Water Street Redesign Plan Is Finally on the Road to Reality

Rendering of the final proposed design for Whtehall Plaza, on Water Street between Whitehall and Broad. The plaza is intersected by Moore Street, which will be made level with the sidewalk but remain open to vehicles. Raised planters will "buffer the interior space from the busy streets around it," said Jackson Wandres, the project's architect. Rendering: NV5

Posted
Jul. 19, 2018

Some eight years in the works, the long-delayed streetscape remake for Water Street, from Whitehall to Wall, is moving forward.

Once completed, there will be two plazas, wider sidewalks, new trees and plantings and a unified streetscape along the western side of those five blocks. Since 2013, Water Street has been narrowed by a lane, allowing for an expanded walkway and the creation of temporary plazas at Whitehall and Coenties Slip. Epoxy gravel, colored and striped pavement and plastic traffic bollards serve as placeholders for the $17 million project.

Earlier this month, Jackson Wandres of NV5, the landscape architects on the project, showed Community Board 1’s Land Use, Zoning and Economic Development Committee the final design, now up for approval.

“We’re building out and making permanent the design that exists out there today in the form of [Department of Transportation] temporary materials,” Wandres said.

The design, which largely took shape more than two years ago, grows out of an initiative begun in 2010 by the Downtown Alliance to find ways to enhance the “deadening streetscape experience along the canyon of office towers on Water Street, from Whitehall to Fulton. But the needed $23 million in funding never materialized.
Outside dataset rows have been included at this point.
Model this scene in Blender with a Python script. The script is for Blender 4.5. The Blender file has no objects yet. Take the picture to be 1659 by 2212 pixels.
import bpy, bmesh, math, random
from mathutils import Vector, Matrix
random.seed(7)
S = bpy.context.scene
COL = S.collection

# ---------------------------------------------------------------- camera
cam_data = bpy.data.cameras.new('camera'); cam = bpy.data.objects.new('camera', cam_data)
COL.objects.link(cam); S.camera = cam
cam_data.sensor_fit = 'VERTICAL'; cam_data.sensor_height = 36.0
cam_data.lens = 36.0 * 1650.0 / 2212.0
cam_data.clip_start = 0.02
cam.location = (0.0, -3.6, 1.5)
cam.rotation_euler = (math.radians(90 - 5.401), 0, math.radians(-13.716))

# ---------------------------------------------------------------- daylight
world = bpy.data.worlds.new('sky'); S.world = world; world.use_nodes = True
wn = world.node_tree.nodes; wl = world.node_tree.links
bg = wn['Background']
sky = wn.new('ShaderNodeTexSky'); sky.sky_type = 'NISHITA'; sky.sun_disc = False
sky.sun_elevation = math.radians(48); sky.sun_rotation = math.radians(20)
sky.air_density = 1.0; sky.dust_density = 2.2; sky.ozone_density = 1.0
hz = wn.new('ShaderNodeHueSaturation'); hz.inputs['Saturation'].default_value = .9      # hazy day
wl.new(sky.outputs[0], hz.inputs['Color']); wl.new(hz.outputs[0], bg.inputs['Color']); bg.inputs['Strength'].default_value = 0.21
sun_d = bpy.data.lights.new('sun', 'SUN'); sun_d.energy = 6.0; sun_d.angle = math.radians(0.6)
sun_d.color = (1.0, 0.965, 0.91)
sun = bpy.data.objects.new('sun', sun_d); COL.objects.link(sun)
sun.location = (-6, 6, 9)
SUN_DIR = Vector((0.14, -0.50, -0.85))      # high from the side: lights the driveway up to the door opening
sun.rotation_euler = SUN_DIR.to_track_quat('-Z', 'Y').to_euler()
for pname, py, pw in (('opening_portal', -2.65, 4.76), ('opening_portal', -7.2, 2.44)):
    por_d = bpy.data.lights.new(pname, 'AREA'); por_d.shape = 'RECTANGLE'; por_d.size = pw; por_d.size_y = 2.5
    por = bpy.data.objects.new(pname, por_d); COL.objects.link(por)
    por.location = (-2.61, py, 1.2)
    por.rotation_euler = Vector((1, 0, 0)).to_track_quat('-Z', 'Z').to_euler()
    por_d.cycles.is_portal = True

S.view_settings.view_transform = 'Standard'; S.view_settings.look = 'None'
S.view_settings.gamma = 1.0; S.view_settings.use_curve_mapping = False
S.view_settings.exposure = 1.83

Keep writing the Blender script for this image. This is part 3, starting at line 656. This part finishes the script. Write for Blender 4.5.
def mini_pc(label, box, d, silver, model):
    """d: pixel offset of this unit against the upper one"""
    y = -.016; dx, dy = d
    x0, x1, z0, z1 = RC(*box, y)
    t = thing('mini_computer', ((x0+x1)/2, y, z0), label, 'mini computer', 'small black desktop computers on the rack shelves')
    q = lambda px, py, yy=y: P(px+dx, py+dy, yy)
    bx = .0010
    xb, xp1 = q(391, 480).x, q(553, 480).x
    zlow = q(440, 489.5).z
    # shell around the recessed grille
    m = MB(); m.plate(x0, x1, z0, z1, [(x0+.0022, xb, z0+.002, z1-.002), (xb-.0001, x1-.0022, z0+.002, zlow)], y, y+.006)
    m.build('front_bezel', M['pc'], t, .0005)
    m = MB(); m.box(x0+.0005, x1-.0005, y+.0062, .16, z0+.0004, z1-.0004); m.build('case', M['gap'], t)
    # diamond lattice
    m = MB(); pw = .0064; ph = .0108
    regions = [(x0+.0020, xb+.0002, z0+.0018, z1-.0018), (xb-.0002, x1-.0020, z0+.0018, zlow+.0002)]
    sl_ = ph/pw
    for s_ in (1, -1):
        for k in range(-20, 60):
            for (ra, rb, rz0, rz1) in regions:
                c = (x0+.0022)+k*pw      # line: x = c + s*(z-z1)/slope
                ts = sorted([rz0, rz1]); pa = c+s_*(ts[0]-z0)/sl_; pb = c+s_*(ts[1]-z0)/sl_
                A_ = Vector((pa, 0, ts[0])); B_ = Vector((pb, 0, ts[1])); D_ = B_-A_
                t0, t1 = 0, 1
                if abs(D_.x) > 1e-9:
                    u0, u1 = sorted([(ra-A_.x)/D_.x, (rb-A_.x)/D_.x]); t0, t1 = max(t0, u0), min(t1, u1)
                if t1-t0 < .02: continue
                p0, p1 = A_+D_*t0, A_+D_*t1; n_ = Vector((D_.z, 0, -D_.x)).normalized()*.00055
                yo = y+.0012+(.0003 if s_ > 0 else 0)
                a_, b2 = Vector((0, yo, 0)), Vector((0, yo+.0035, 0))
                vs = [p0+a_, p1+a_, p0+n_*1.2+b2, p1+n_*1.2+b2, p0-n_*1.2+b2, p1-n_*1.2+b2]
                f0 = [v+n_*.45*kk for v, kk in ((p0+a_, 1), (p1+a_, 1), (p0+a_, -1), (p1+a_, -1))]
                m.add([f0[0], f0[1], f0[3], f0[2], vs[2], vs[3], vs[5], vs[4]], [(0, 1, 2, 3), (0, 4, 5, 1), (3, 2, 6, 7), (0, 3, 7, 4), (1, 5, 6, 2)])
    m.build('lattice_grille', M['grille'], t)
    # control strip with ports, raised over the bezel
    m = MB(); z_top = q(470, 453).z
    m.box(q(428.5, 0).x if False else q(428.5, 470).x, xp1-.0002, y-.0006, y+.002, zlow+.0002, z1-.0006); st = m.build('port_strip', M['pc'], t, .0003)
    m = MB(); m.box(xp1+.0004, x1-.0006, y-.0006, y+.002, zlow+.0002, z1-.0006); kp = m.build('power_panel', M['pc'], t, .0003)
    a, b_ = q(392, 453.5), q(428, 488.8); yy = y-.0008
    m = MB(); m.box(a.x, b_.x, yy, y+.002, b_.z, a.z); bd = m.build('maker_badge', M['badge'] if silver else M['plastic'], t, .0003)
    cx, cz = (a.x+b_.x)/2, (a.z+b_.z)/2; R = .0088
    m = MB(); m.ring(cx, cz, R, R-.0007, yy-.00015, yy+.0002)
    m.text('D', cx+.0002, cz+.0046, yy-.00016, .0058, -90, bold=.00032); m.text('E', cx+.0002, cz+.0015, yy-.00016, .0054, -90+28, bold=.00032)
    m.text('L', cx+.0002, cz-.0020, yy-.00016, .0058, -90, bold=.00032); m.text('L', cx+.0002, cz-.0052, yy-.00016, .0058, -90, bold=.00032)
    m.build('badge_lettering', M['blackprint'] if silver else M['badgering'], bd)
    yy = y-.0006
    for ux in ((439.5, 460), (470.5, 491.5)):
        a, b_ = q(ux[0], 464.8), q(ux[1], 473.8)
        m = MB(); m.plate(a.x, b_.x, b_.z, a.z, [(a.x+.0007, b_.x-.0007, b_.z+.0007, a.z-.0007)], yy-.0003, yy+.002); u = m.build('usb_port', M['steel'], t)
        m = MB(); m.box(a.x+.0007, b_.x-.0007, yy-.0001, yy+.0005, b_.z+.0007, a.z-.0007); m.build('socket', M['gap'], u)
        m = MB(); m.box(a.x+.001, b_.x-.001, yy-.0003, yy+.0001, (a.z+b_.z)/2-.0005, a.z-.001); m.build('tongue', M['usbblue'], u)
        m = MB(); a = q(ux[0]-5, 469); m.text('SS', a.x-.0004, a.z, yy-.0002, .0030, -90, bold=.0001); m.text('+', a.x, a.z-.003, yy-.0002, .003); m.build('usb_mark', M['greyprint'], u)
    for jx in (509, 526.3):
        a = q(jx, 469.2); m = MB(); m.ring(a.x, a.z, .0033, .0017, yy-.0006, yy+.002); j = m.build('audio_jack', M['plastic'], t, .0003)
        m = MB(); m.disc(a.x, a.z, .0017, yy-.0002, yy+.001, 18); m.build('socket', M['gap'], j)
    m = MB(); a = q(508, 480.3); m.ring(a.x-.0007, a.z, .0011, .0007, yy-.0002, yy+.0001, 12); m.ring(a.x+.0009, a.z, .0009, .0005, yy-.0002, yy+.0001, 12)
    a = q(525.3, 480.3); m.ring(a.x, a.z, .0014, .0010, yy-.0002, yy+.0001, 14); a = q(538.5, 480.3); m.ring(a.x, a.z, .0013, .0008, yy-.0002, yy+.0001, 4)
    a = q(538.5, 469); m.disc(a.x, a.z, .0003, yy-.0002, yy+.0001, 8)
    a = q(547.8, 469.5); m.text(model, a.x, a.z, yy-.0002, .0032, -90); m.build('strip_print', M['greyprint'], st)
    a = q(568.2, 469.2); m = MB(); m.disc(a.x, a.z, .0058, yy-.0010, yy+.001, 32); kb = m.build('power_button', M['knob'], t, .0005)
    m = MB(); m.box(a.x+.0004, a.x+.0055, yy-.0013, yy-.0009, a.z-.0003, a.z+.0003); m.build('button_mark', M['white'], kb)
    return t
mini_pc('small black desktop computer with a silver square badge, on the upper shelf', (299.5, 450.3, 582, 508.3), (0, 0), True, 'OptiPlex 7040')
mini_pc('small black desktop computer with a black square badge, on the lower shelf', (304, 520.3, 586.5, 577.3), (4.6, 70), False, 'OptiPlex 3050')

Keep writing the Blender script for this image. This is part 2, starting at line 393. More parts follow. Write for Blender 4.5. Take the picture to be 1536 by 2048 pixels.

Wandres said these five blocks, the southern-most blocks of the street, are the best place to begin.

“Most of Water Street is in shade most of the day but this piece of the street actually gets a fair amount of sun most of the day,” he said, “so we thought let’s focus on that first.”

Wandres said the final plan will be going to the city’s Public Design Commission in two months, the last hurdle before the construction project is put out for bid.